Like Frances Beckwith, who disturbed some people with his statement, I tend to regard my own position as that of an evangelical Catholic. That is to say, within the context of the dogma and practice of the Catholic faith, the appropriation of salvation is always ultimately up to the individual.
I thought about this in mass this morning as there was a baptism in the mass. A beautiful and always moving sacrament. But as I heard the words addressed to the parents and god-parents I thought about that young girl in 15-18 years, and the world that she will be living in. Will she be able to resist the culture? Will her parents be able to instill moral and spiritual values in her to be able to withstand the onslaught of every moral degradation that will come her way? Will she be confirmed? And if she is will she ever darken the doors of the Church again?
I have no reason to believe that her parents and god-parents will not do their utmost to raise her in the faith, and I pray for them. But in the end, whether that little girl goes to heaven or hell will depend on whether, along the way by degrees or in sudden moments of conversion of heart, she appropriates Christ's work on the cross for herself, and develops a "personal relationship with God."

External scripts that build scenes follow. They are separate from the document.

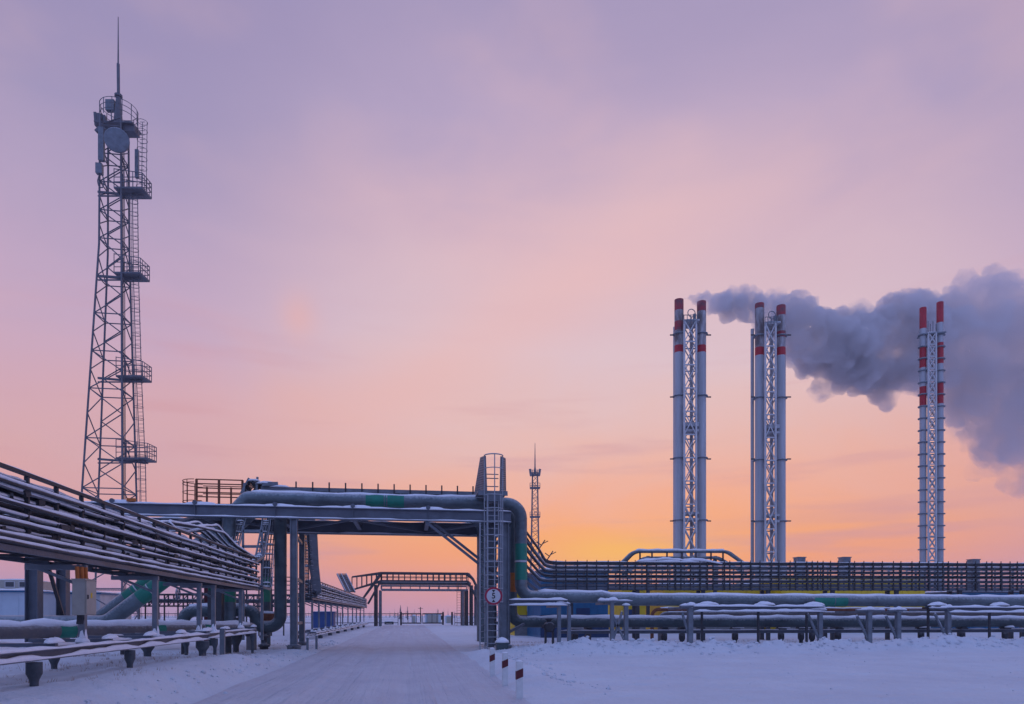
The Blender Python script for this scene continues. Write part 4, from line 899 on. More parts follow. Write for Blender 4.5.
# expansion loop rising behind that rack
yH = 58; t = thing('pipe_loop', tuple(PY(685, 563, yH)), 'raised pipe loop with rounded ends above the right cable rack', 'pipe loop')
for o, m in ((0, 'pipe'), (1.0, 'pipe_dark')):
    pts = [PY(612 + 3 * o, 572, yH + o), PY(633 + 2 * o, 551.5, yH + o), PY(726 + 2 * o, 551.5, yH + o), PY(756, 572, yH + o)]
    part('upper_pipe', m, t, lambda q: q.tube(fillet(pts, 1.3), .14, 12))
    pts2 = [p + V((0.9 if i < 2 else -.9, 0, -.55 if 0 < i < 3 else -.2)) for i, p in enumerate(pts)]
    part('lower_pipe', m, t, lambda q: q.tube(fillet(pts2, 1.1), .13, 12))
    if o == 0: snowpart(t, lambda q: q.cap(fillet(pts, 1.3)[6:-6], 0, .09, 0, 1, .4, 0, .14, 60))
parts('hanger', 'dark', t, lambda q: [q.bar(PY(px, 561, yH - .2), PY(px, 552, yH - .2), .12, .1) for px in (640, 652, 667, 682, 696, 711, 723)] + [q.bar(PY(px, 561 + 54, yH + .4), PY(px, 556, yH + .4), .25, .25) for px in (648, 715)])

# ------------------------------------------------------------------ buildings
def shed(name, label, cat, pa, pb, y, dep, ptop, wall, trim='white', group=None, ribs=.6, base=None, snow=.15, windows=(), doors=(), vents=(), gap0=0):
    x0, x1 = X(pa, y), X(pb, y); z1 = PY((pa + pb) / 2, ptop, y).z
    t = thing(name, ((x0 + x1) / 2, y + dep / 2, 0), label, cat, group)
    part('wall', wall, t, lambda q: (q.box(x0, x1, y, y + dep, -.1, z1), [q.box(x0 + ribs * (i + .5) - .04, x0 + ribs * (i + .5) + .04, y - .03, y + .0, .2, z1 - .12) for i in range(int((x1 - x0) / ribs))], [q.box(x0 - .03, x0, y + ribs * (i + .5) - .04, y + ribs * (i + .5) + .04, .2, z1 - .12) for i in range(int(dep / ribs))]))
    part('roof', trim, t, lambda q: q.box(x0 - .15, x1 + .15, y - .15, y + dep + .15, z1 + .003, z1 + .14))
    if base or wall == 'yellow': part('plinth', base or 'conc', t, lambda q: q.box(x0 - .04, x1 + .04, y - .10, y - .08, 0, 1.7))
    if snow: snowpart(t, lambda q: [q.cap([(x0 - .1, y + .2 + i * 1.0, 0), (x1 + .1, y + .2 + i * 1.0, 0)], 1.4, snow, z1 + .14, i, .6) for i in range(int(dep))])
    for wpx, w, h, zb_ in windows:
        x = X(wpx, y); f = part('window', trim, t, lambda q: q.box(x - w / 2, x + w / 2, y - .06, y - .032, zb_, zb_ + h))
        f2 = MB(); f2.box(x - w / 2 + .07, x + w / 2 - .07, y - .075, y - .0605, zb_ + .07, zb_ + h - .07); f2.build('pane', 'glass', f)
    for wpx in doors:
        x = X(wpx, y); f = part('door', 'navy' if wall != 'navy' else 'blue', t, lambda q: q.box(x - .5, x + .5, y - .06, y - .032, .1, 2.2))
        h_ = MB(); h_.box(x + .3, x + .42, y - .1, y - .0605, 1.1, 1.16); h_.build('handle', 'dark', f)
    for px, w, py in vents:
        x = X(px, y + 1); zz = PY(px, py, y + 1).z
        part('vent', 'galv', t, lambda q: (q.box(x - w / 2, x + w / 2, y + .6, y + 1.4, z1 + .14, zz), q.box(x - w / 2 - .06, x + w / 2 + .06, y + .54, y + 1.46, zz, zz + .08)))
    return t
shed('equipment_module', 'blue ribbed equipment module behind the pipes right of the ladder tower', 'industrial building', 541, 608, 50, 6, 572, 'blue', 'beam', None, .5, 'navy', windows=(), doors=(583,))
shed('industrial_building', 'small yellow building peeking behind the teal-banded vertical pipe', 'industrial building', 515, 540, 56, 5, 578, 'yellow', 'white', 'yellow process buildings', windows=((533, 1.0, .8, 2.0),))
shed('industrial_building', 'narrow yellow building right of the blue module', 'industrial building', 622, 645, 60, 6, 587, 'yellow', 'white', 'yellow process buildings', doors=(634,))
shed('industrial_building', 'yellow building under the raised pipe loop', 'industrial building', 664, 762, 62, 8, 586, 'yellow', 'white', 'yellow process buildings', windows=[(p, 1.2, .9, 2.6) for p in (684, 700, 720, 741)], doors=(672, 751))
shed('industrial_building', 'longest yellow building, behind the right cable rack with grey roof vents', 'industrial building', 781, 925, 60, 9, 578.5, 'yellow', 'white', 'yellow process buildings', snow=.04, windows=[(p, 1.2, .9, 2.6) for p in (800, 822, 860, 885, 905)], doors=(842,), vents=((799.5, .75, 558), (844.5, .75, 558)))
shed('equipment_module', 'blue building at the far right edge with one pale roof vent', 'industrial building', 962, 1120, 64, 8, 593, 'blue', 'beam', None, .6, vents=((973.5, .8, 560),), windows=((1000, 1.2, .9, 2.2),))
# pale buildings on the far left
shed('industrial_building', 'pale blue-white building with blue roof edge and dark upper windows, far left', 'industrial building', -110, 29, 60, 8, 592, 'bldw', 'blue', None, 1.2, windows=())
t = thing('roof_cabin', tuple(PY(10, 592, 62)), 'grey roof cabin with two dark windows on the far left building', 'roof cabin')
xa, xe = X(-30, 62), X(29, 62); za0, za1 = PY(10, 591, 62).z + .16, PY(10, 580, 62).z
part('wall', 'cream', t, lambda q: q.box(xa, xe, 62, 66, za0, za1)); snowpart(t, lambda q: q.cap([(xa, 64, 0), (xe, 64, 0)], 3.8, .12, za1, 1, .8))
for a, b in ((-18, -6), (5, 15), (19, 27)):
    f = part('window', 'white', t, lambda q: q.box(X(a, 62), X(b, 62), 61.96, 61.997, za0 + .12, za1 - .1)); f2 = MB(); f2.box(X(a, 62) + .06, X(b, 62) - .06, 61.94, 61.958, za0 + .18, za1 - .16); f2.build('pane', 'glass', f)
shed('industrial_building', 'low white building with blue roof edge between the two thick columns', 'industrial building', 36, 100, 66, 7, 594, 'white', 'blue', None, .8)
shed('shipping_container', 'small bright blue container beyond the bridge left of the road', 'container', 313, 333.5, 92, 2.5, 612.6, 'cont', 'cont', None, .4, snow=.05)


# far pipe trestles crossing on the left
t = thing('pipe_trestle', (-30, 74, 0), 'distant dark pipe trestle with rails and posts, left behind the sloping pipes', 'pipe trestle')
yQ = 72; xa, xe = X(60, yQ), X(300, yQ)
parts('rail', 'dark', t, lambda q: [q.bar((xa, yQ + o, PY(180, py, yQ).z), (xe, yQ + o, PY(180, py, yQ).z), .12, .14) for py in (594.5, 602, 606) for o in (0, 1.6)])
parts('pipe', 'pipe_dark', t, lambda q: [q.tube([(xa, yQ + .4 + .5 * i, PY(180, 600, yQ).z), (xe, yQ + .4 + .5 * i, PY(180, 600, yQ).z)], .13, 8) for i in range(3)])
i = 0
for j in range(26):
    x = xa + (xe - xa) * j / 25
    part('post', 'dark', t, lambda q: (q.bar((x, yQ, 0 if j % 2 == 0 else PY(180, 606, yQ).z), (x, yQ, PY(180, 594, yQ).z), .12, .12), q.bar((x, yQ + 1.6, 0 if j % 2 == 0 else 2.6), (x, yQ + 1.6, PY(180, 594, yQ).z), .12, .12)))
part('bracing', 'dark', t, lambda q: [q.bar((xa + (xe - xa) * j / 25, yQ, PY(180, 606, yQ).z), (xa + (xe - xa) * (j + 1) / 25, yQ, PY(180, 595, yQ).z), .07, .07) for j in range(25)])
t = thing('pipe_trestle', (-15, 60, 0), 'taller open trestle of thin rails behind the vertical pipes', 'pipe trestle')
yQ = 56; xa, xe = X(234, yQ), X(296, yQ)
parts('rail', 'dark', t, lambda q: [q.bar((xa, yQ, PY(265, py, yQ).z), (xe, yQ, PY(265, py, yQ).z), .06, .07) for py in (577, 581, 585, 590, 596, 601, 606)])
for j in range(6): 
    x = xa + (xe - xa) * j / 5; parts('post', 'dark', t, lambda q: q.bar((x, yQ, 0), (x, yQ, PY(265, 576.5, yQ).z), .1, .1))

# ------------------------------------------------------------------ far gantry, gate, fence
yG = 108.0
t = thing('pipe_gantry', (X(425, yG), yG, 0), 'distant dark pipe bridge spanning the road beyond the first one', 'gantry')
gx0, gx1 = X(381, yG), X(468, yG)
zt, zm, zb1, zb2 = [PY(425, p, yG).z for p in (573, 581, 585, 590.5)]
def truss(q, a, b, z0a, z1a, z0b, z1b, n, y):
    for (u0, u1) in ((z0a, z0b), (z1a, z1b)): q.bar((a, y, u0), (b, y, u1), .22, .24)
    for i in range(n + 1):
        f = i / n; x = a + (b - a) * f; lo = z0a + (z0b - z0a) * f; hi = z1a + (z1b - z1a) * f
        q.bar((x, y, lo), (x, y, hi), .14, .12)
part('top_truss', 'dark', t, lambda q: [truss(q, gx0, gx1, zm, zt, zm, zt, 15, y) for y in (yG, yG + 3)])
parts('mid_rail', 'dark', t, lambda q: [q.bar((gx0, y, (zm + zt) / 2), (gx1, y, (zm + zt) / 2), .1, .1) for y in (yG, yG + 3)])
parts('girder', 'galv', t, lambda q: [q.bar((gx0, y, z), (gx1, y, z), .3, h) for y in (yG, yG + 3) for z, h in ((zb2 + .12, .24), (zb1 - .1, .14))])
part('girder_web', 'beam', t, lambda q: [q.bar((gx0 + (gx1 - gx0) * i / 9, y, zb2 + .2), (gx0 + (gx1 - gx0) * i / 9, y, zb1), .12, .1) for y in (yG, yG + 3) for i in range(10)])
parts('pipe', 'pipe_dark', t, lambda q: [q.tube([(gx0 - .5, yG + .6 + .9 * i, zb1 + .3), (gx1 + .5, yG + .6 + .9 * i, zb1 + .3)], .2, 10) for i in range(3)])
xl0 = X(345, yG - 8)
parts('left_ramp', 'dark', t, lambda q: [truss(q, X(352, y), gx0, PY(352, 590, y).z, PY(352, 577, y).z, zm, zt, 6, y) for y in (yG, yG + 3)] + [q.bar(PY(362, 600, y), (gx0, y, zt), .3, .3) for y in (yG, yG + 3)] + [q.bar(PY(368, 604, y), (gx0, y, zm), .3, .3) for y in (yG,)])
parts('right_ramp', 'dark', t, lambda q: [q.tube(fillet([(gx1, y, zt), PY(473, 579, y), PY(480, 594, y), PY(484, 597, y - 14)], 1.5), .2, 8) for y in (yG, yG + 1.5, yG + 3)] + [q.tube(fillet([(gx1, y, zm), PY(470, 586, y), PY(478, 600, y), PY(482, 601, y - 14)], 1.5), .2, 8) for y in (yG, yG + 1.5, yG + 3)])
for px, w, m in ((375.5, .42, 'dark'), (380, .32, 'galv'), (463, .3, 'galv'), (467, .38, 'dark'), (472, .3, 'dark'), (477, .35, 'galv')):
    x = X(px, yG); 
    for y in (yG, yG + 3): parts('column', m, t, lambda q: q.ibeam((x, y, 0), (x, y, zb2 if 378 < px < 468 else zb1), w, w, .06, (1, 0, 0)))
part('ladder', 'rust', t, lambda q: ladder(q, X(457, yG - .5), X(461, yG - .5), yG - .5, 0, zm, 0, .05, .4))
t = thing('cable_ladder', tuple(PY(345, 590, 90)), 'broad snowy cable ladder slanting up to the distant bridge', 'cable ladder')
part('side_rail', 'galv', t, lambda q: [q.bar(PY(a, 592, 84 + k), PY(a - 9, 574, 88 + k), .1, .2) for k, a in enumerate((346, 350, 355))])
parts('rung', 'galv', t, lambda q: [q.bar(PY(346 - 9 * f, 591 - 17 * f, 84 + 4 * f), PY(355 - 9 * f, 591 - 17 * f, 87 + 4 * f), .12, .12) for f in [i / 9 for i in range(10)]])
part('cable', 'black', t, lambda q: [q.bar(PY(a, 592, 84.5 + k * .4), PY(a - 9, 575, 88.5 + k * .4), .14, .08) for k, a in enumerate((347, 348.3, 349.6, 351, 352.4, 353.8))])
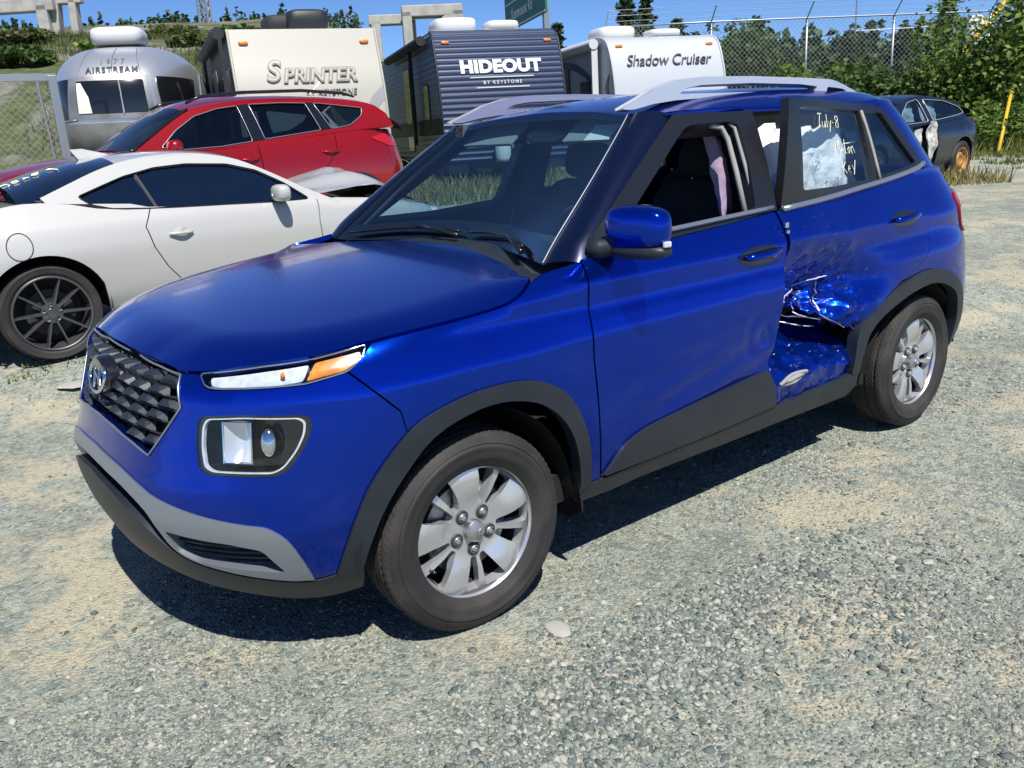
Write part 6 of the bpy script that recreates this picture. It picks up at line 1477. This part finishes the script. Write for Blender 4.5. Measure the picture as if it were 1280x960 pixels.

She has been given now every possible advantage, but our faith teaches us that as she develops to the age of reason, she retains free will. We can give her the fullness of divine revelation; we can give her a complete accounting of all that Christ has given his Church over the last 2000 years; we can teach her the dogma and the reasons for it; we can make her into a great Catholic; we can show her the love of Christ in the way that we pray for her and guide her from the heart of the Church; and all of these things we commit to as the body of Christ; but in the end, her salvation will be won or lost in her own heart.